A personal pitching log is a great tool to track progress for Little Leaguers aspiring to move into high school baseball (and beyond). Personal Pitching logs help you see how you have improved over the years, and help you identify where you should focus your training.

WHAT IS A PITCHING LOG?

A pitching log can be any type of notebook where you record information about your size and pitching stats over time. It doesn’t have to be fancy. The most important thing is to make consistent entries into the log on a regular basis, like daily or weekly.

WHAT INFORMATION SHOULD BE IN A PITCHING LOG?

You should always start your entry with the date. Then list your current age, height and weight. From there the information can be personalized and will probably include more stats as you get older. Be sure to include the following at a minimum:

-Practice routine since the last entry
-Games played and innings pitched since the last entry
-Strike outs, home runs, walks, batters hit, pickoff attempts and pickoffs for each inning pitched
-ERA for each game pitched
-Types of pitches currently using
-Pitch speed for each type of pitch
-Current workouts and reps/weights for each
-Any other information you would like to track

GOALS

You should always set goals and list them in each entry. Review these goals as time goes on to see if you are reaching them. Have long-term and short-term goals. An example of a long-term goal would be to make the high school varsity team. An example of a short-term goal would be to practice three times a week for thirty minutes.

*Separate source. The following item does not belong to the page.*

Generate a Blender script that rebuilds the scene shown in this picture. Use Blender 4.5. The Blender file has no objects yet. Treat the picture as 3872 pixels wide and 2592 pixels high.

HOW TO USE THE INFORMATION IN THE PITCHING LOG

You should regularly review the information in the log to see where you have improved and where you still need to work. If you take professional pitching lessons, share the log with your coach. He will have insight on your goals and how to best reach them. As you reach your goals, set new ones. Constantly strive to improve your stats.

When you pitch in a game, have a parent or friend keep track of information for you to put in your pitching log. Remember the mental game as well. You may want to include how you were feeling mentally for each game pitched – were you rested or were you tired? Were you worried; did you feel confident or concerned? Record how your mental state affected your game.

Personal pitching logs are a great tool for youth baseball training. If you are serious about baseball, a pitching log is a must in your training arsenal.